As for what she'll do next?

“I've had some people reach out to me about different opportunities,” explained Taylor. “I want to spend some time with my husband [Rodney] and my daughter Morgan. She's turning 13 so it's a critical time in her life.”

“And even if I wanted to be upset, it would be hard living in a house with Rodney because he is absolutely ecstatic,” she added with a laugh. “At having his wife back and turning the page and getting out of the political spotlight. And so I could have never done all of this work if it hadn't been for his support, and so I owe him a few home cooked meals.”

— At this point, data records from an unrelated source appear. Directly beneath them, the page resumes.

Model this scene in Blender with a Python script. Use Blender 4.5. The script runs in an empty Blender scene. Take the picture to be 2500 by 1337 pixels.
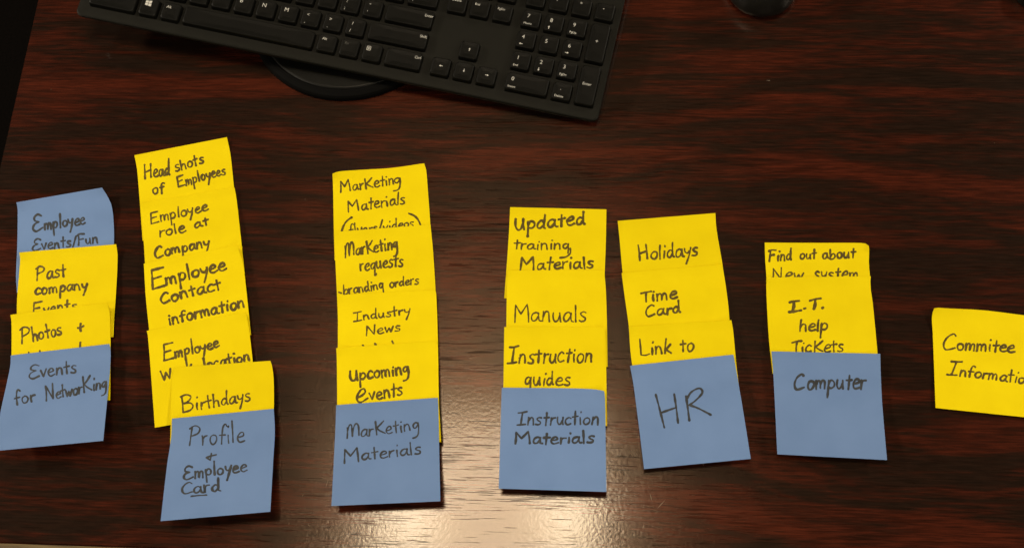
import bpy, bmesh, math, random
from mathutils import Vector, Matrix
random.seed(7)
scene = bpy.context.scene
col = scene.collection

# ------------------------------------------------------------------ camera
TILT, ROLL, CAM_H, FPX = 0.379098778, -0.152373206, 0.810018267, 2778.39482
PW, PH = 2500.0, 1337.0
_r = Vector((1, 0, 0)); _u = Vector((0, math.cos(TILT), math.sin(TILT)))
CAM_R = math.cos(ROLL) * _r + math.sin(ROLL) * _u
CAM_U = -math.sin(ROLL) * _r + math.cos(ROLL) * _u
CAM_D = Vector((0, math.sin(TILT), -math.cos(TILT)))
CAM_P = Vector((0, 0, CAM_H))
cam_data = bpy.data.cameras.new('camera')
cam = bpy.data.objects.new('camera', cam_data); col.objects.link(cam)
cam_data.sensor_width = 36.0
cam_data.lens = 36.0 * FPX / PW
cam_data.clip_start = 0.01; cam_data.clip_end = 50
m3 = Matrix((CAM_R, CAM_U, -CAM_D)).transposed()
cam.matrix_world = Matrix.Translation(CAM_P) @ m3.to_4x4()
scene.camera = cam

def at(x, y, z=0.0):
    """Surveyed photo point -> place on the desk at height z (metres)."""
    q = CAM_D + CAM_R * ((x - PW / 2) / FPX) - CAM_U * ((y - PH / 2) / FPX)
    return CAM_P + q * ((z - CAM_H) / q.z)

# ------------------------------------------------------------------ world, lamps, exposure
world = bpy.data.worlds.new('World'); scene.world = world; world.use_nodes = True
bg = world.node_tree.nodes['Background']
bg.inputs['Color'].default_value = (1.0, 0.86, 0.68, 1); bg.inputs['Strength'].default_value = 0.02
LIGHT_COL = (1.0, 0.87, 0.68)
def ceiling_lamp(x, y, z, sx, sy, power, colr=LIGHT_COL, rz=0.0):
    d = bpy.data.lights.new('ceiling_lamp', 'AREA'); d.shape = 'RECTANGLE'; d.size = sx; d.size_y = sy
    d.energy = power; d.color = colr
    o = bpy.data.objects.new('ceiling_lamp', d); col.objects.link(o)
    o.location = (x, y, z); o.rotation_euler = (0, 0, rz)
    return o
RZ = math.radians(-9.0)
ceiling_lamp(-0.165, 0.515, 2.00, 0.56, 0.44, 12.0, (1.0, 0.80, 0.56), rz=RZ)
ceiling_lamp(-0.341, 0.51, 1.97, 0.11, 0.13, 1.2, (1.0, 0.85, 0.58), rz=RZ)
ceiling_lamp(0.047, 0.452, 1.97, 0.11, 0.13, 1.2, (1.0, 0.85, 0.58), rz=RZ)
for lx, ly, pw in ((-3.2, 2.0, 165.0), (3.4, 2.0, 140.0), (-3.4, -0.8, 70.0), (3.4, -1.0, 72.0), (0.3, -2.7, 26.0)):
    ceiling_lamp(lx, ly, 2.0, 0.6, 0.6, pw, rz=RZ)
scene.cycles.caustics_reflective = False; scene.cycles.caustics_refractive = False
vs = scene.view_settings
vs.view_transform = 'Standard'; vs.look = 'None'; vs.gamma = 1.0; vs.exposure = 0.17; vs.use_curve_mapping = False

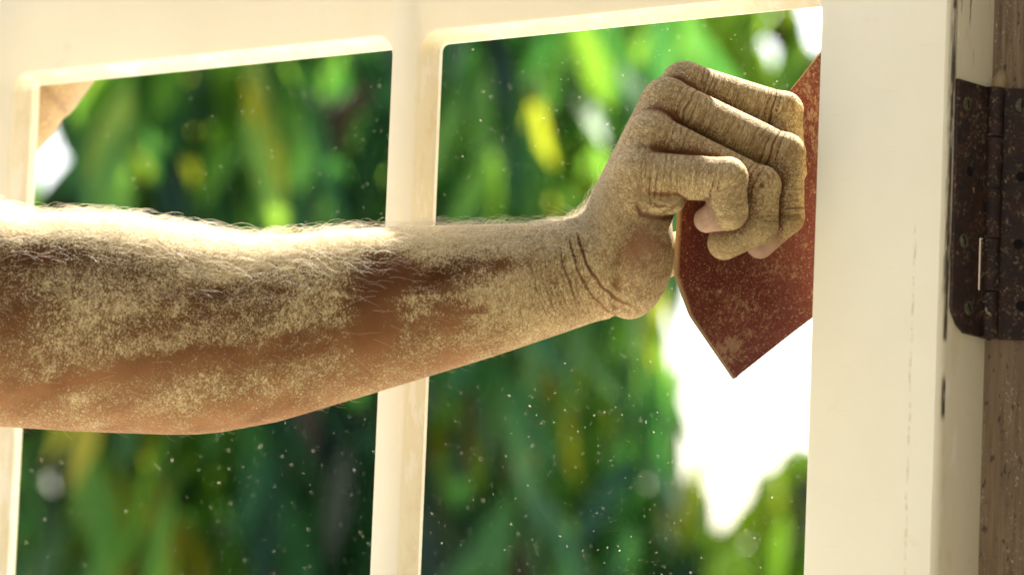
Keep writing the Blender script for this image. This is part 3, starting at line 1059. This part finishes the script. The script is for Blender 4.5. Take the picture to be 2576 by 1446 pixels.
# muscle, tendon and vein relief
def relief(pts, width, h):
    global disp
    pts = np.array(pts, float); b_ = np.full(len(V), 1e9); e_ = np.zeros(len(V)); tot = 0
    for a, b in zip(pts, pts[1:]):
        L = np.linalg.norm(b - a); q = np.stack([X_ + (vnoise(V / 50.0, 51) - .5) * 14, Y_ + (vnoise(V / 50.0, 52) - .5) * 14], 1)
        t = np.clip((q - a) @ (b - a) / L / L, 0, 1); d = np.linalg.norm(q - a - t[:, None] * (b - a), axis=1)
        m_ = d < b_; b_[m_] = d[m_]; e_[m_] = (tot + t * L)[m_]; tot += L
    disp += h * np.exp(-(b_ / width) ** 2) * fr * (Z_ < 40) * np.clip(np.minimum(e_, tot - e_) / 90, 0, 1)
relief([(-150, 990), (250, 925), (620, 870), (980, 820), (1300, 770)], 34, -9)
relief([(-100, 850), (300, 800), (700, 770), (1050, 745)], 60, 10)
relief([(100, 1010), (420, 990), (800, 930), (1150, 850)], 50, 9)
relief([(-100, 690), (200, 700), (480, 720), (760, 715)], 40, -8)
relief([(620, 700), (820, 735), (1010, 760), (1180, 735), (1400, 742)], 10, 5)
relief([(1010, 760), (1120, 800), (1290, 806), (1420, 790)], 9, 4)
relief([(1130, 640), (1290, 640), (1440, 640)], 22, 6)
relief([(1470, 545), (1545, 430), (1610, 330)], 14, 4)
relief([(1500, 580), (1560, 500), (1600, 440)], 13, 4)
V = V + N_ * (disp + (vnoise(V / 60.0, 5) - .5) * 5 + (vnoise(V / 20.0, 6) - .5) * 1.6)[:, None]
V = relax(V, Fq, 1, .25)
N_ = vnormals(V, Fq)


def blob(cx, cy, rx, ry, rot=0.0, p=2):
    c, s = math.cos(rot), math.sin(rot)
    dx, dy = X_ - cx, Y_ - cy
    u, w = dx * c + dy * s, -dx * s + dy * c
    return np.exp(-((np.abs(u) / rx) ** p + (np.abs(w) / ry) ** p))


topc = np.interp(X_, TOPX, TOPY); botc = np.interp(X_, BOTX, BOTY)
vv = np.clip((Y_ - topc) / (botc - topc), -.2, 1.2)       # 0 top edge .. 1 bottom edge
nz = vnoise(np.stack([X_ / 120, Y_ / 45, Z_ / 80], 1), 31)
nz2 = vnoise(np.stack([(X_ * .85 - Y_ * .5) / 150, (X_ * .5 + Y_ * .85) / 38, Z_ / 90], 1), 32)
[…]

Taylor also said she wanted to thank the people of San Antonio "for the opportunity that they have given me. I really believe that me serving as Mayor of San Antonio underscores the fact that anything is possible for anyone in San Antonio, if they work really hard. I appreciate the way in which the community has embraced me as someone who didn’t grow up here and I really appreciate the many thousands of people that supported me, prayed for me, and helped me in achieving many of the public policy wins that we had for this community during my three years as mayor and my five years as city council member."